P. Fernando Martínez Galdeano, jesuita
El nombre Jesucristo señala al Jesús histórico como resucitado, exaltado y viviente y enviado también para nosotros hoy. Designa al Jesús de hace 2.000 años pero incorruptible, inmortal, transfigurado y glorificado para siempre. Aquel era en su vida temporal un maestro que enseñaba con autoridad: “Se admiraban de su enseñanza porque les enseñaba con autoridad, y no como los maestros de la ley” (Mc 1,22); “El que escucha estas palabras mías y las pone en práctica, es como aquel hombre sensato, que edificó su casa sobre piedra y roca” (Mt 7,24).
Jesús vivió su muerte como un servicio en favor de los hombres y de forma paciente en actitud de fidelidad al Padre: “Es preciso que sufra mucho y sea rechazado por esta generación” (Lc 17,25). Jesús no quiso ni buscó el tornar la iniciativa de presentarse como “mesías” con el fin de evitar, sin duda, falsas interpretaciones. Pero sus discípulos, ya resucitado Jesús, comienzan a captar su misterio y el sentido de su vida y de su muerte: “— (...) Y no seas incrédulo, sino creyente. Tomás contestó con fe: — ¡Señor mío y Dios mío!” (Jn 20,27-28); “— ¿No ardía nuestro corazón mientras nos hablaba en el camino y nos explicaba las Escrituras?” (Lc 24,32). San Pablo dirá: “Porque si proclamas con tu boca que Jesús es el Señor y crees con tu corazón que Dios le ha resucitado de entre los muertos, te salvarás” (Rm 10,9).

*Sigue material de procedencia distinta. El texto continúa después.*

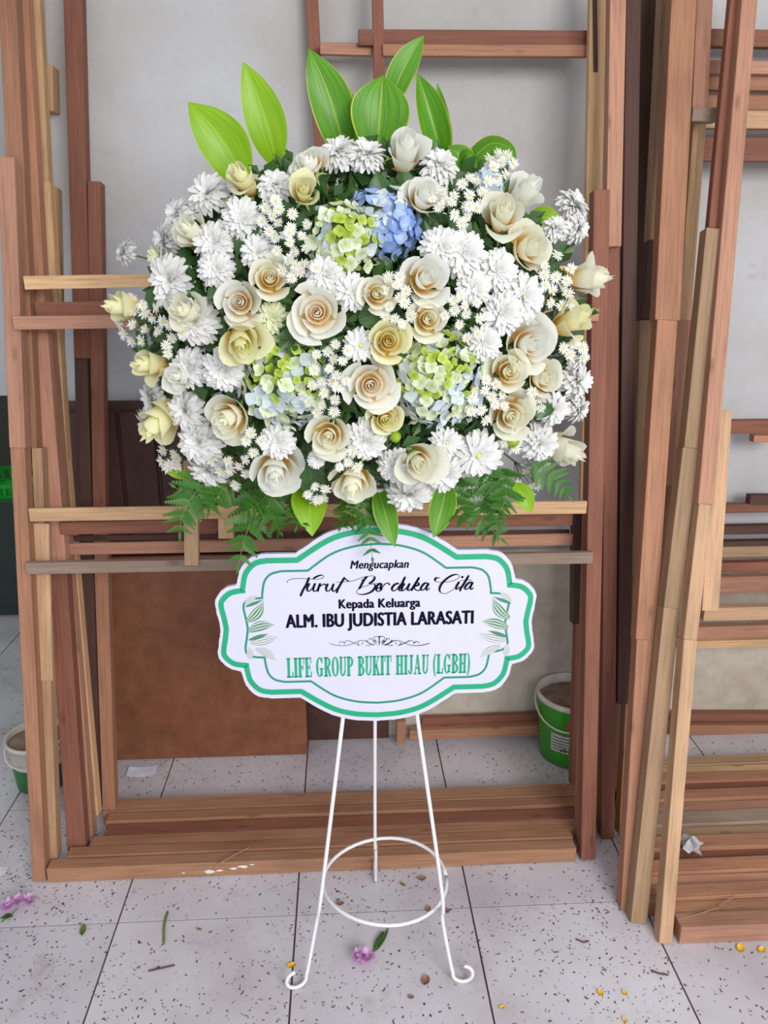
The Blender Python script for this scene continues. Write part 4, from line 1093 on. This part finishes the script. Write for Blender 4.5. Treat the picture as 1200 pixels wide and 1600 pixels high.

El ruego suplicante “marana tha” en lengua aramea, “¡Señor nuestro, ven!” (Ap 22,20), se puede interpretar como una presencia continua del Jesús viviente en la historia de la salvación de los hombres. “Dios ha constituido Señor y Mesías (Cristo) a este Jesús a quien vosotros crucificasteis” (Hch 2,36). Los evangelios nos muestran su misterio insondable, a través de escenas y pasajes de la vida terrena de Jesús, es decir, el venir a ser Señor a los ojos incrédulos de sus apóstoles.